◆ Work to be completed
Work out how many lines in the data hold the word "pixels", and reply with that number only.

--- Records for the exercise ---

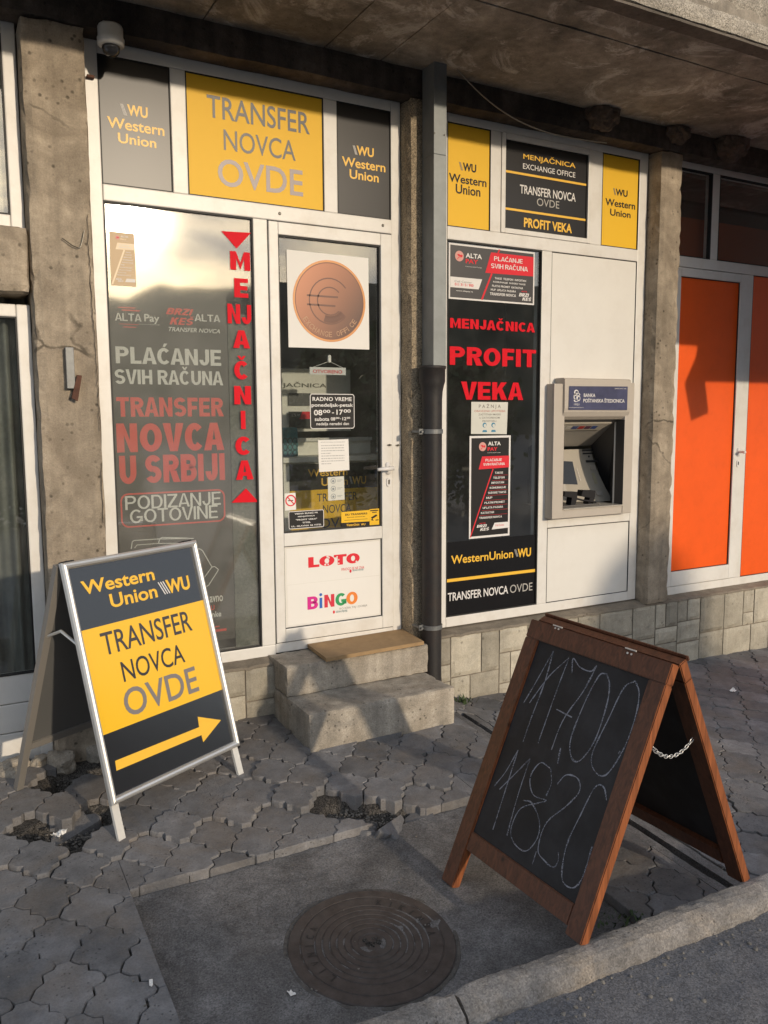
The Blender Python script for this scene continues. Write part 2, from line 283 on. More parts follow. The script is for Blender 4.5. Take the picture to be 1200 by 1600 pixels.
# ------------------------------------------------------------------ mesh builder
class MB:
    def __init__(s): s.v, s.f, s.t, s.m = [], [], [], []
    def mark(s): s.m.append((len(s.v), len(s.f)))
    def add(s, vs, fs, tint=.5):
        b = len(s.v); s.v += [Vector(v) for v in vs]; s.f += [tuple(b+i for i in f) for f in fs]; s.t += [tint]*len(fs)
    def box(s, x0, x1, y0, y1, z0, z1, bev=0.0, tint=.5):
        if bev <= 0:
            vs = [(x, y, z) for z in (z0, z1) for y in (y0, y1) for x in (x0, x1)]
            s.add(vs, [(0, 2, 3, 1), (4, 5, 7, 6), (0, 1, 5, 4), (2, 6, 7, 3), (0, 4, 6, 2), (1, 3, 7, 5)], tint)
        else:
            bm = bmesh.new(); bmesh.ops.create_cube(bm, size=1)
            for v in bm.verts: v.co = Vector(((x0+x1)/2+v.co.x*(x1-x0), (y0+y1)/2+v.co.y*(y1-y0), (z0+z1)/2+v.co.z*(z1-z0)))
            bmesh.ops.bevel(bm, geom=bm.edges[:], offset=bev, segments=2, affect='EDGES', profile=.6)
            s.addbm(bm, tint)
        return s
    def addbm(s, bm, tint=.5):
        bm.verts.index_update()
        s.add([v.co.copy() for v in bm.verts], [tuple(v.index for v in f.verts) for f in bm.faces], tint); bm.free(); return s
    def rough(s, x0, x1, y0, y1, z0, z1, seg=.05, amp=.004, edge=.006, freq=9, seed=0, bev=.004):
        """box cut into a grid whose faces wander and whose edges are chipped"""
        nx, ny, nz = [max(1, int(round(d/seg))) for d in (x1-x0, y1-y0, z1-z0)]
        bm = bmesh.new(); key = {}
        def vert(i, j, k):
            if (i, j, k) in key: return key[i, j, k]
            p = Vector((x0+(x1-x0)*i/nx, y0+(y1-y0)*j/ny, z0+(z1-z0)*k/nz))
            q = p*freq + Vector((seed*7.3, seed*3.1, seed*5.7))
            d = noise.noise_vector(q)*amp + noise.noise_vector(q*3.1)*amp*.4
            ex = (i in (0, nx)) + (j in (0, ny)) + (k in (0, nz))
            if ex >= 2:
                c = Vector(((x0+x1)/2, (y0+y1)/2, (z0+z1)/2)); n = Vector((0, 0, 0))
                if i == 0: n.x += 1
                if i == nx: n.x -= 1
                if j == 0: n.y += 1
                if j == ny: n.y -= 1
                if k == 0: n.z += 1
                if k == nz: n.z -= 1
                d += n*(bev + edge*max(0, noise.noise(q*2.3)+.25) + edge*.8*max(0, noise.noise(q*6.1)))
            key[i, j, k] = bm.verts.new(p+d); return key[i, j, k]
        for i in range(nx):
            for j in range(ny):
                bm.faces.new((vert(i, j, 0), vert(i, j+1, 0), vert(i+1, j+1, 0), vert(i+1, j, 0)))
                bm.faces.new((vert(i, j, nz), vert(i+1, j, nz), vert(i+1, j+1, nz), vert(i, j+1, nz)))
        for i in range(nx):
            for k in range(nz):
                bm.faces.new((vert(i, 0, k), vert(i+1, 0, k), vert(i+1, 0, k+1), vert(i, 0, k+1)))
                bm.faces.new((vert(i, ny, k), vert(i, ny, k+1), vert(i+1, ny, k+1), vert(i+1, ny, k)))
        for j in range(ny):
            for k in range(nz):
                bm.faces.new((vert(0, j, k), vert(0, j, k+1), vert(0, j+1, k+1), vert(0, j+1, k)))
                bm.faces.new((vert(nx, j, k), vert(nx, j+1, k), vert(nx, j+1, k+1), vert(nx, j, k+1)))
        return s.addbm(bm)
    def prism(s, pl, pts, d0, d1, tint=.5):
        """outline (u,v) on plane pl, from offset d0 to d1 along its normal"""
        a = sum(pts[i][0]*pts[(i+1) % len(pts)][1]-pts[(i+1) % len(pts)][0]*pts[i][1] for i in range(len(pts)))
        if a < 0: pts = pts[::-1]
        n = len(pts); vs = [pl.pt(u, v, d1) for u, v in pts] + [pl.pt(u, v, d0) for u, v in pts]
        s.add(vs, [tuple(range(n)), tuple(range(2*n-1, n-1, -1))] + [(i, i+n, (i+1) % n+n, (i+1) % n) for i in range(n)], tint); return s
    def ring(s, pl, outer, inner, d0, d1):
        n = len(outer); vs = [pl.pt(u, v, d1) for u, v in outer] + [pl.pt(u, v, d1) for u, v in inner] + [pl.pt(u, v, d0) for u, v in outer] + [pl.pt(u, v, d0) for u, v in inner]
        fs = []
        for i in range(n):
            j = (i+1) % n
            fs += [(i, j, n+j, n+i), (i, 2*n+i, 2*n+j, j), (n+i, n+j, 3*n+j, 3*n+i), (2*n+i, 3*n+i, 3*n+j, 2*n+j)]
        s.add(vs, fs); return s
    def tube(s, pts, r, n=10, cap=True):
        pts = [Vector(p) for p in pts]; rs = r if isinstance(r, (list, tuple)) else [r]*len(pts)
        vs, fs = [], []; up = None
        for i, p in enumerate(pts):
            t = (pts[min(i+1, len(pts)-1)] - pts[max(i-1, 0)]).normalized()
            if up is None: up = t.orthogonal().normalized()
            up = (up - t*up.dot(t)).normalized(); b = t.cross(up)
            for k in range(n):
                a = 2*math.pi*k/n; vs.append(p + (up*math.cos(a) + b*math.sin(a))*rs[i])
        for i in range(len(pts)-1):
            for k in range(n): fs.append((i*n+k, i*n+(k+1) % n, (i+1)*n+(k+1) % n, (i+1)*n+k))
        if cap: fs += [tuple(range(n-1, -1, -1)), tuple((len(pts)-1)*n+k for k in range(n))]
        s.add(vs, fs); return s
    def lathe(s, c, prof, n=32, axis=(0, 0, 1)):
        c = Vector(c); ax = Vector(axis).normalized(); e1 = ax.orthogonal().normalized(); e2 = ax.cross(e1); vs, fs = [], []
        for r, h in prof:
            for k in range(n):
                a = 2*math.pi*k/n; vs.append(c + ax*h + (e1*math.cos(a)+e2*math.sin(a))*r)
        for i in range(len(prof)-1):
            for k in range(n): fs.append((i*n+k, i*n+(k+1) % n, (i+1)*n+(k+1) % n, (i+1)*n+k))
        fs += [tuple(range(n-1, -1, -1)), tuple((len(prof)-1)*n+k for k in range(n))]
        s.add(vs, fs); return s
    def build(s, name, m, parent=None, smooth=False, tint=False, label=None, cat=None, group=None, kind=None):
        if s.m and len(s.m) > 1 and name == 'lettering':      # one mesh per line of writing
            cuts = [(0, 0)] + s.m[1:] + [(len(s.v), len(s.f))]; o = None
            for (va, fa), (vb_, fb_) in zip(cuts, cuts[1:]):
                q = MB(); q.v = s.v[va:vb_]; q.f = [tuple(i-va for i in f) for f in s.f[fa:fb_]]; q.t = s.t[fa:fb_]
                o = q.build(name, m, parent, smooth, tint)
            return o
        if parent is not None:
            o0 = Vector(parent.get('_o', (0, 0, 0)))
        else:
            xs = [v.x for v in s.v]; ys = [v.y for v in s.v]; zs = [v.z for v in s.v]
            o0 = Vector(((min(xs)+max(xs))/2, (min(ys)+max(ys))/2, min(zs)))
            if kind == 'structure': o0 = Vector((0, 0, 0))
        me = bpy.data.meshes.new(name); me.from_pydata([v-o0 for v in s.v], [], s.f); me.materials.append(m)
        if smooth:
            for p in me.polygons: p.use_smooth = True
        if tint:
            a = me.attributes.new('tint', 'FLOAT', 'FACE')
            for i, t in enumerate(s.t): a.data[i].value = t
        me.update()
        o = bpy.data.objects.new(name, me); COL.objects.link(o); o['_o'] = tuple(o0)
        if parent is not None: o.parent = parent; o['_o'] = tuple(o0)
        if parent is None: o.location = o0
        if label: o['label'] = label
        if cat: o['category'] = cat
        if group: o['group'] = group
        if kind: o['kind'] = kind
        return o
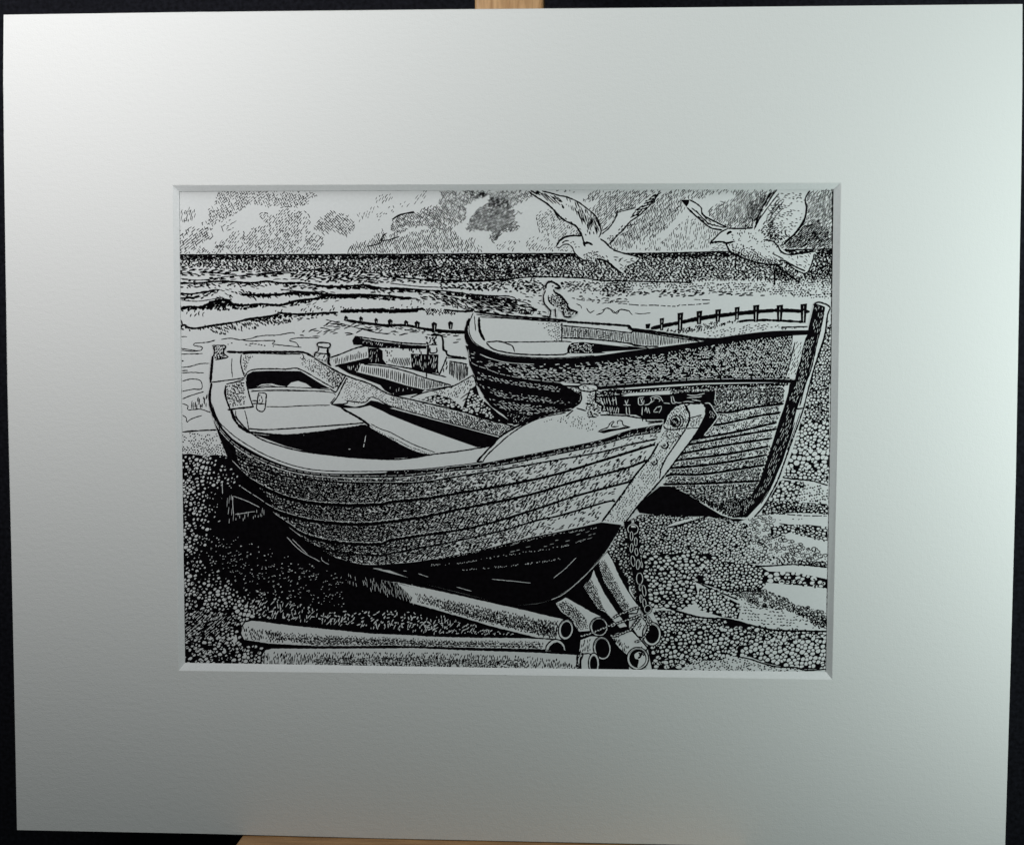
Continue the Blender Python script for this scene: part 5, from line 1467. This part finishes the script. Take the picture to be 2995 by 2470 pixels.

---

◆ Finished task
2